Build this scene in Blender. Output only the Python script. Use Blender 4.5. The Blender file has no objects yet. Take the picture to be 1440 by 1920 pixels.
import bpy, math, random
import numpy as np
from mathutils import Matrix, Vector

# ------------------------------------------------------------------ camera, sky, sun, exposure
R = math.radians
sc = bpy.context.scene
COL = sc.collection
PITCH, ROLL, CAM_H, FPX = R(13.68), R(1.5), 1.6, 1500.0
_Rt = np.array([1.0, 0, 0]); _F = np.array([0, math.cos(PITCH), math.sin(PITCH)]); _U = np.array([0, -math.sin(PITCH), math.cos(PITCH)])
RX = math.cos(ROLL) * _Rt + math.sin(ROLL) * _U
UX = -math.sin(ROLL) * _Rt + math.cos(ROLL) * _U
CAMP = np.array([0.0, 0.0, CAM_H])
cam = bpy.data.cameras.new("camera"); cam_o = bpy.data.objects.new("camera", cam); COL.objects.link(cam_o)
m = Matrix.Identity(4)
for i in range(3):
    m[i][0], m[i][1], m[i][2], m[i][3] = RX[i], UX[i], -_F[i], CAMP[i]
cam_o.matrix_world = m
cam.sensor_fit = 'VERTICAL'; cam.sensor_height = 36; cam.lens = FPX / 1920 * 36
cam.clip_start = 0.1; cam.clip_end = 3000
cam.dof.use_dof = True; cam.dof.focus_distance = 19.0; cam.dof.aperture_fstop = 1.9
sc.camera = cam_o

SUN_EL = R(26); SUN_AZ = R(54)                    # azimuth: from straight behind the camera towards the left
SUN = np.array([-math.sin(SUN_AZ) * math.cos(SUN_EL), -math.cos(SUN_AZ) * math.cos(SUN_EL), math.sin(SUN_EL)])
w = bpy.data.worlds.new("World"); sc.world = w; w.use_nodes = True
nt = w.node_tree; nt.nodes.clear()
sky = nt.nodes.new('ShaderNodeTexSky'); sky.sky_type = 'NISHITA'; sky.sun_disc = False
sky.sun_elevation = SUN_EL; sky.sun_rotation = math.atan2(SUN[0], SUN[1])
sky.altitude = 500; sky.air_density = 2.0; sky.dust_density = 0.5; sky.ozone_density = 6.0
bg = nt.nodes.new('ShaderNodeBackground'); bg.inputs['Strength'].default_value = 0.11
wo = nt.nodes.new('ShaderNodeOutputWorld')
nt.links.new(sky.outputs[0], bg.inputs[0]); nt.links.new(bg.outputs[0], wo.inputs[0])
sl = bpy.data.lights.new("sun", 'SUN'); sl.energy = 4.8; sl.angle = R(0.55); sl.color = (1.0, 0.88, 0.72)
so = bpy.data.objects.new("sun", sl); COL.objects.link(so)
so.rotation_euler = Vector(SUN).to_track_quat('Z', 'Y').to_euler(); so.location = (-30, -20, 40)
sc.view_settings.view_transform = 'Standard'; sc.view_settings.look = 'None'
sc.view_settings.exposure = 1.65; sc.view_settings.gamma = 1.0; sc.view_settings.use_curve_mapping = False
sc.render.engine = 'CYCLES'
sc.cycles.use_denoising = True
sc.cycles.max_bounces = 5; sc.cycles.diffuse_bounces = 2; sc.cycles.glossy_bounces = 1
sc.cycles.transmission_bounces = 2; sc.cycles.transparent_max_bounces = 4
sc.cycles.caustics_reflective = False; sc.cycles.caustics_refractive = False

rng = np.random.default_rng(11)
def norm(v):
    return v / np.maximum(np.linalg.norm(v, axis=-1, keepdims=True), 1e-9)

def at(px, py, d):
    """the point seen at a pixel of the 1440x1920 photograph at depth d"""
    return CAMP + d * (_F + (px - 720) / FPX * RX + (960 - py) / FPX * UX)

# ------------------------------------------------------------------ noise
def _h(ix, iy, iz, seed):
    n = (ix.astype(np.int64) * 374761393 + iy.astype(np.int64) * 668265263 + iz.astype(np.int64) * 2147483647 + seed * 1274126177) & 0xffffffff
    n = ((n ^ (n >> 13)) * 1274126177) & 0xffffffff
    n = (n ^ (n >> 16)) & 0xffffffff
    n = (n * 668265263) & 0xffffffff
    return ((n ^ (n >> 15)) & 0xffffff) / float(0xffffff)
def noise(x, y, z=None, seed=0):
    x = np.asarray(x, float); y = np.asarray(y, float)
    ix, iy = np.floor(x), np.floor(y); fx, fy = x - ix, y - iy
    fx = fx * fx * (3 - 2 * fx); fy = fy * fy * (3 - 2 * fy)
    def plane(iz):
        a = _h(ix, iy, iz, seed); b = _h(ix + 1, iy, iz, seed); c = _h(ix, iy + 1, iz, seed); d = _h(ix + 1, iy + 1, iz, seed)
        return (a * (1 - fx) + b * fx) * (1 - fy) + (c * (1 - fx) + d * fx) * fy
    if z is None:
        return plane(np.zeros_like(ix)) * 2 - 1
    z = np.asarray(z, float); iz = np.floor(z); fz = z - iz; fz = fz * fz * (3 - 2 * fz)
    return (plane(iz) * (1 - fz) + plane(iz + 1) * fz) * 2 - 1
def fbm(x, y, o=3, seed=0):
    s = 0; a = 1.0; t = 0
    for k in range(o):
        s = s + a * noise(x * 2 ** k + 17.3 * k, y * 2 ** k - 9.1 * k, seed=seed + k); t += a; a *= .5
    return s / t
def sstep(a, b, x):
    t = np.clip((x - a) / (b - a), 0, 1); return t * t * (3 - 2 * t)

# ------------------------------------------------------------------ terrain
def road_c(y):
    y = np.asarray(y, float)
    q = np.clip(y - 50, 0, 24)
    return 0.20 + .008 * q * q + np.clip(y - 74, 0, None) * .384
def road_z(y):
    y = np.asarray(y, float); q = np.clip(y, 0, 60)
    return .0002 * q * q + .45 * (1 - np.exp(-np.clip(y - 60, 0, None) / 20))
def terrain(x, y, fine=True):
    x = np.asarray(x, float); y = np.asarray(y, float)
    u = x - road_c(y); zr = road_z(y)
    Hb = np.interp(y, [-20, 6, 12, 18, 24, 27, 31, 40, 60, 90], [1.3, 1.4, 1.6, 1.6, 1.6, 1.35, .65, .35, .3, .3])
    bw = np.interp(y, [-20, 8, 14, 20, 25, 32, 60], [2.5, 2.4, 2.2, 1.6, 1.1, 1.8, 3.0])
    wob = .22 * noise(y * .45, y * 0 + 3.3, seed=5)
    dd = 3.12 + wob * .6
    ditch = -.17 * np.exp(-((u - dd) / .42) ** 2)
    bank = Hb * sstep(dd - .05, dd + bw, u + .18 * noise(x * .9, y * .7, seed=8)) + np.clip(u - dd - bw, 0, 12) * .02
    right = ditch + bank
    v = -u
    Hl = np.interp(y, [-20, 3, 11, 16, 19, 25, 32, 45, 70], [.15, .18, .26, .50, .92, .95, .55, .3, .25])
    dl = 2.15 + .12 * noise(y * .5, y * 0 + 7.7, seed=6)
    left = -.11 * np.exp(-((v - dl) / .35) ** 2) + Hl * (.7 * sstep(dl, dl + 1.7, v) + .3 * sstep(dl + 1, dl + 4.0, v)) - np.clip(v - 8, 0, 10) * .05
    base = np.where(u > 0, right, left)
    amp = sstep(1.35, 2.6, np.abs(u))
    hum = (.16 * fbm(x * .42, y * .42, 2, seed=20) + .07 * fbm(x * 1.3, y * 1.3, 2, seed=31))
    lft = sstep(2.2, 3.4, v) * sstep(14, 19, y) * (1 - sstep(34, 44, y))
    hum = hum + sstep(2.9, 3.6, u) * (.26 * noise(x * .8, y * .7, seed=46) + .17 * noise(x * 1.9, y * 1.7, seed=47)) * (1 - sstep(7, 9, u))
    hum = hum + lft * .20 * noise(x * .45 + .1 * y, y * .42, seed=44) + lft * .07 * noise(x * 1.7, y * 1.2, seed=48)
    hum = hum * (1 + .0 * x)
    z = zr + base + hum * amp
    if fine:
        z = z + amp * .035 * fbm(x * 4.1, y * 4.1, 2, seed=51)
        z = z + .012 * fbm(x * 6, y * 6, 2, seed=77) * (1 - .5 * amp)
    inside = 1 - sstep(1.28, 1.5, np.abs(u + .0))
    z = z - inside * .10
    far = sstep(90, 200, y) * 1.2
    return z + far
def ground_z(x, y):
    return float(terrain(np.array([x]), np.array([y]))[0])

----

● Work required:
Print exactly, and only, the lines beginning at the top of the listing and ending at the line with "from mathutils import Matrix, Vector".

● Solved exercise:
Build this scene in Blender. Output only the Python script. Use Blender 4.5. The Blender file has no objects yet. Take the picture to be 1440 by 1920 pixels.
import bpy, math, random
import numpy as np
from mathutils import Matrix, Vector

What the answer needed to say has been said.